§ Task: Calculate how many lines in the following records hold the word "Measure", and report that number without comment.

----- Data for the task

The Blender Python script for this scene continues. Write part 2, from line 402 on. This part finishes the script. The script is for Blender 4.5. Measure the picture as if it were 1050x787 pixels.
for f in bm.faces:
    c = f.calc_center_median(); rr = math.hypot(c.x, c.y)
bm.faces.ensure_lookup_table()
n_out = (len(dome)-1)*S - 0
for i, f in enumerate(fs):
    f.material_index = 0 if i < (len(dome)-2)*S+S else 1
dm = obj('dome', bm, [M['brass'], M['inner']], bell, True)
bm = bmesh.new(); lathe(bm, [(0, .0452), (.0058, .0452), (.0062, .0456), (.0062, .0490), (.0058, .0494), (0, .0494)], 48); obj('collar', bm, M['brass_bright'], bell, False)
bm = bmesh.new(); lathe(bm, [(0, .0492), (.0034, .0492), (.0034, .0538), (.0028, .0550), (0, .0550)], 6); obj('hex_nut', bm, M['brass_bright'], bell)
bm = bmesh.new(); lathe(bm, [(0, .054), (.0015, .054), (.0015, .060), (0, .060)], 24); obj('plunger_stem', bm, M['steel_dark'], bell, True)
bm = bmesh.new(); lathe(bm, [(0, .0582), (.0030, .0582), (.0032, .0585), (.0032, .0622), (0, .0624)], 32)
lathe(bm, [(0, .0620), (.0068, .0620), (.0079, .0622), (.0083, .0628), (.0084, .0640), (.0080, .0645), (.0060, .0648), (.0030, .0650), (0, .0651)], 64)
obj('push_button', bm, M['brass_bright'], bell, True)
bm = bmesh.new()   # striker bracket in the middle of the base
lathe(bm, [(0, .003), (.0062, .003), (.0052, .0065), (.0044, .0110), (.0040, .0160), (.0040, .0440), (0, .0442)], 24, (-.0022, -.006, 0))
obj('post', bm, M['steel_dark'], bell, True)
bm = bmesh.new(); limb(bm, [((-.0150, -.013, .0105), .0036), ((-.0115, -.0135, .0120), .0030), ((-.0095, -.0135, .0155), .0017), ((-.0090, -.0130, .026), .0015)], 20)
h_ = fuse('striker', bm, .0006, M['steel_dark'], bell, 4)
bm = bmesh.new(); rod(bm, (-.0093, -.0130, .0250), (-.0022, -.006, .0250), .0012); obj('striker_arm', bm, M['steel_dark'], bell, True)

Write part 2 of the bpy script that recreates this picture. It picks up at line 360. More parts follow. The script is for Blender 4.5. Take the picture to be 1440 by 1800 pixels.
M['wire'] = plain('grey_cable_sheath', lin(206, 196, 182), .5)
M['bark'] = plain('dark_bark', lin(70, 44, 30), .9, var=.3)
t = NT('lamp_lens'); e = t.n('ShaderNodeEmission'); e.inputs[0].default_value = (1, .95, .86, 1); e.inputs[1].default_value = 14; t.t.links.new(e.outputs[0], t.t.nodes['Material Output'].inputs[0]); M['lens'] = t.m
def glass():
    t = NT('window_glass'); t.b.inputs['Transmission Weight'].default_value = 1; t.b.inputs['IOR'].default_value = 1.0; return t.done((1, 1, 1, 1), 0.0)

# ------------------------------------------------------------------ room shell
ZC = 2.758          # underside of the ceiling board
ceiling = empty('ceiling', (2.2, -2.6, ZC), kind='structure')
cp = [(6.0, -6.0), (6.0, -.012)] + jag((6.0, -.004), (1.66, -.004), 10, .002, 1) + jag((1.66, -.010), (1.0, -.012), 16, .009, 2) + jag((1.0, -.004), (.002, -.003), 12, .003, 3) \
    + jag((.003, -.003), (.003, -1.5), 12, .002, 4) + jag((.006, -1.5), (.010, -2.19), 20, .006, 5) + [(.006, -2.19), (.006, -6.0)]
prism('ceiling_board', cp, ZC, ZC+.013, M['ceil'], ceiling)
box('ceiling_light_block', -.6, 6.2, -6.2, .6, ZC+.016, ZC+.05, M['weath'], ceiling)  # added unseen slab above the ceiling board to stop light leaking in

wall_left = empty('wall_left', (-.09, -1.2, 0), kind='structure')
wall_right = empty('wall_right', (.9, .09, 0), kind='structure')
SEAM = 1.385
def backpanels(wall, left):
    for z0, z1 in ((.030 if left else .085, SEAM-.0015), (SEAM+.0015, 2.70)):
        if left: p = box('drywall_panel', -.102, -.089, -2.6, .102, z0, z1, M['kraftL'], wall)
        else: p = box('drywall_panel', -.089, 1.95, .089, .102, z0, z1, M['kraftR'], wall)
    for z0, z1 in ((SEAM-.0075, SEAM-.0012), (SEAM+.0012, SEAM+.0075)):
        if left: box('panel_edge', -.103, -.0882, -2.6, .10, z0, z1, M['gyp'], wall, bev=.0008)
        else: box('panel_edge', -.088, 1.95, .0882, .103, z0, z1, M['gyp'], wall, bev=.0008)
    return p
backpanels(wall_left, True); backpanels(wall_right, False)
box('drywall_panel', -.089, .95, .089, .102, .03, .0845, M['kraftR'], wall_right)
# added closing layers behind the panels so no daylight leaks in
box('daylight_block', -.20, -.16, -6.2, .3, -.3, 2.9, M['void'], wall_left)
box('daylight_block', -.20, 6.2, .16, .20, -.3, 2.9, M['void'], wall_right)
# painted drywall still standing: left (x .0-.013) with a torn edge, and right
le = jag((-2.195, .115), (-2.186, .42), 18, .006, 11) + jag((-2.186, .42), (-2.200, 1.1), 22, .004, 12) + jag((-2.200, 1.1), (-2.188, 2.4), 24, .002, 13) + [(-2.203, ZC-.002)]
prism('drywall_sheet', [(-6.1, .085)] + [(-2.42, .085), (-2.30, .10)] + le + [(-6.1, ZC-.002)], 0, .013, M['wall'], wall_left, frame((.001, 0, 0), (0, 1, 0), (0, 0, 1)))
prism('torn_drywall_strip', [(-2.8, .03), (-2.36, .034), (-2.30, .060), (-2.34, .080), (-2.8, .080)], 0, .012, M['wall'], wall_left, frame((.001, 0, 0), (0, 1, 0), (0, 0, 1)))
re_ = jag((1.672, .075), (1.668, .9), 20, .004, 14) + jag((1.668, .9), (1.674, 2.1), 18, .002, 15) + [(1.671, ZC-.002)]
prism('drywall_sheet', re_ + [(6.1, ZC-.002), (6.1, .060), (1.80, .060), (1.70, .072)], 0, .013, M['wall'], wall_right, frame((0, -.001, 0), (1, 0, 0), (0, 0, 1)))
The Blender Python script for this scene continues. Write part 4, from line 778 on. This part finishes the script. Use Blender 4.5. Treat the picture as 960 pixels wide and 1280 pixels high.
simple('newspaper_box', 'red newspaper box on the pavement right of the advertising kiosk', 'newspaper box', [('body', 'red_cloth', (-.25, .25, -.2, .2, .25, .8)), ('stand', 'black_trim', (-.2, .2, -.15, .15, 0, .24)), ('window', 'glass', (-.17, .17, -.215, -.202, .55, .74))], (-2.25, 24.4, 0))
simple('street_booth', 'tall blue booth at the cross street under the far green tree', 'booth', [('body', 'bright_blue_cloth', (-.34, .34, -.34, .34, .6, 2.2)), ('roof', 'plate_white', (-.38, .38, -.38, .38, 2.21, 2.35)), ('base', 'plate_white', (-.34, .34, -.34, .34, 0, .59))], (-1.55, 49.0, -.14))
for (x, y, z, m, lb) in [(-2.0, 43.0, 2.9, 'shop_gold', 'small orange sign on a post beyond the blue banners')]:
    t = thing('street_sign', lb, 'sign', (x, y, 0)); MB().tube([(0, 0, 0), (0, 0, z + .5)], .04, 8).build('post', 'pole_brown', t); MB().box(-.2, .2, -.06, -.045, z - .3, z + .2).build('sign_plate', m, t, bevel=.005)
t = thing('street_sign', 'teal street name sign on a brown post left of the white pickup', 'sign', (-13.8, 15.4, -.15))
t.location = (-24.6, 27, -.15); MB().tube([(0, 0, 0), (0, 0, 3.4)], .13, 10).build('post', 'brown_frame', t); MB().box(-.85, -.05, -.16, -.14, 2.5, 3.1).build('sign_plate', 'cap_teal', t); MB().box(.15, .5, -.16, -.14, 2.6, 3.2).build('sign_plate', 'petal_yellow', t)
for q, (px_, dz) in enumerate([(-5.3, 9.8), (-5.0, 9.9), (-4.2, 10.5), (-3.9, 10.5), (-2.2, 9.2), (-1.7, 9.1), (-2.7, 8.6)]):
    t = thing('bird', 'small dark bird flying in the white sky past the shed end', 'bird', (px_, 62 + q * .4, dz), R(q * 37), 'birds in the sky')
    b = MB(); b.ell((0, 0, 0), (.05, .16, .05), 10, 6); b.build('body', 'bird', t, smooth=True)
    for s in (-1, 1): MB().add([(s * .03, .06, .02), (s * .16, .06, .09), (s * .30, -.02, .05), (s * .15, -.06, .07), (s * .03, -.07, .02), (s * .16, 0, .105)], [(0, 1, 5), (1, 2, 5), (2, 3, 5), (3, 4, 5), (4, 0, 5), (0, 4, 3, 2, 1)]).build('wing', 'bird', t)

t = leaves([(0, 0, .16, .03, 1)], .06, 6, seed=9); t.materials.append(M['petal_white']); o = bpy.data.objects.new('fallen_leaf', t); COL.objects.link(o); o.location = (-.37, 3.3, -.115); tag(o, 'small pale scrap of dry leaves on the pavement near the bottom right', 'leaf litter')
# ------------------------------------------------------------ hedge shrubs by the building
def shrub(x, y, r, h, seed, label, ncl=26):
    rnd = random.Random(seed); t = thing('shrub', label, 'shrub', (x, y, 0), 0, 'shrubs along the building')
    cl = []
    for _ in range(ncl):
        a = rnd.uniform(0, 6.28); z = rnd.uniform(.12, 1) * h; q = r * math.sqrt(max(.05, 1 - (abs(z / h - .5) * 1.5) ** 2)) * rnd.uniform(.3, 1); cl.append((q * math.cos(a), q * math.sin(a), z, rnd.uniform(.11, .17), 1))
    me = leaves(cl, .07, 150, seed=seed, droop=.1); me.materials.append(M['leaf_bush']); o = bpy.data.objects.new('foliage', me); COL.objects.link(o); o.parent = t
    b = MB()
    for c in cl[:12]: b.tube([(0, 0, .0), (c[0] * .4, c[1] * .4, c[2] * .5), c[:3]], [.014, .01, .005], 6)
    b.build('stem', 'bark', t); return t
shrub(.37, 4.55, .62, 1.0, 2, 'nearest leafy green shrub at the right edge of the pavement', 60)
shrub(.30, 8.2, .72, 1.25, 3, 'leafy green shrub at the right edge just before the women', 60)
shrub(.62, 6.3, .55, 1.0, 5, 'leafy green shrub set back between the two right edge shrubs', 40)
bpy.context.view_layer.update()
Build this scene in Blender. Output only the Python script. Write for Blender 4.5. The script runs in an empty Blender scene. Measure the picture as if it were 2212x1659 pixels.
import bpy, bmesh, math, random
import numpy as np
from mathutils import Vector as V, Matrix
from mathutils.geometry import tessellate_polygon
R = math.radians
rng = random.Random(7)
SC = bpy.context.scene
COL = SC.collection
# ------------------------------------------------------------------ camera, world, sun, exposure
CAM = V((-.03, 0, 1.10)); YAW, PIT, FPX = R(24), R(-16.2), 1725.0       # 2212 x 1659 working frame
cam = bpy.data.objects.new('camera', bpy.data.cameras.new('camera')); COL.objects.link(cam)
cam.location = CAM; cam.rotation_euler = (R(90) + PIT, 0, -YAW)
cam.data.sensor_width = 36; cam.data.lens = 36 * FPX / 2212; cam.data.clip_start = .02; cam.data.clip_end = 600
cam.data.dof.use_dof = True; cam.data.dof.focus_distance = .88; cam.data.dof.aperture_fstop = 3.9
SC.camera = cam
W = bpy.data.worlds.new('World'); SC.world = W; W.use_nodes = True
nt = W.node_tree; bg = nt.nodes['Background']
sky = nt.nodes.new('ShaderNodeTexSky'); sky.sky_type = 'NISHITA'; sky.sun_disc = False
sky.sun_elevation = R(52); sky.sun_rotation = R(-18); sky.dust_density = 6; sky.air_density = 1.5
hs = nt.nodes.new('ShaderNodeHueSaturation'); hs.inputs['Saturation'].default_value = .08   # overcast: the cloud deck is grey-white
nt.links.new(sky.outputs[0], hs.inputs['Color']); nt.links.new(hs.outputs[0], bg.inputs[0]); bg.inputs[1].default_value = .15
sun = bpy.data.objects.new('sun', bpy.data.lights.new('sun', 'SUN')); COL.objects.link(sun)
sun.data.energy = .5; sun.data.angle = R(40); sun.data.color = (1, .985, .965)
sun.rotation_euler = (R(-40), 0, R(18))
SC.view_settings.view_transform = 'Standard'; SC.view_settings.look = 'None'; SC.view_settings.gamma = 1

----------

§ Task solution: 2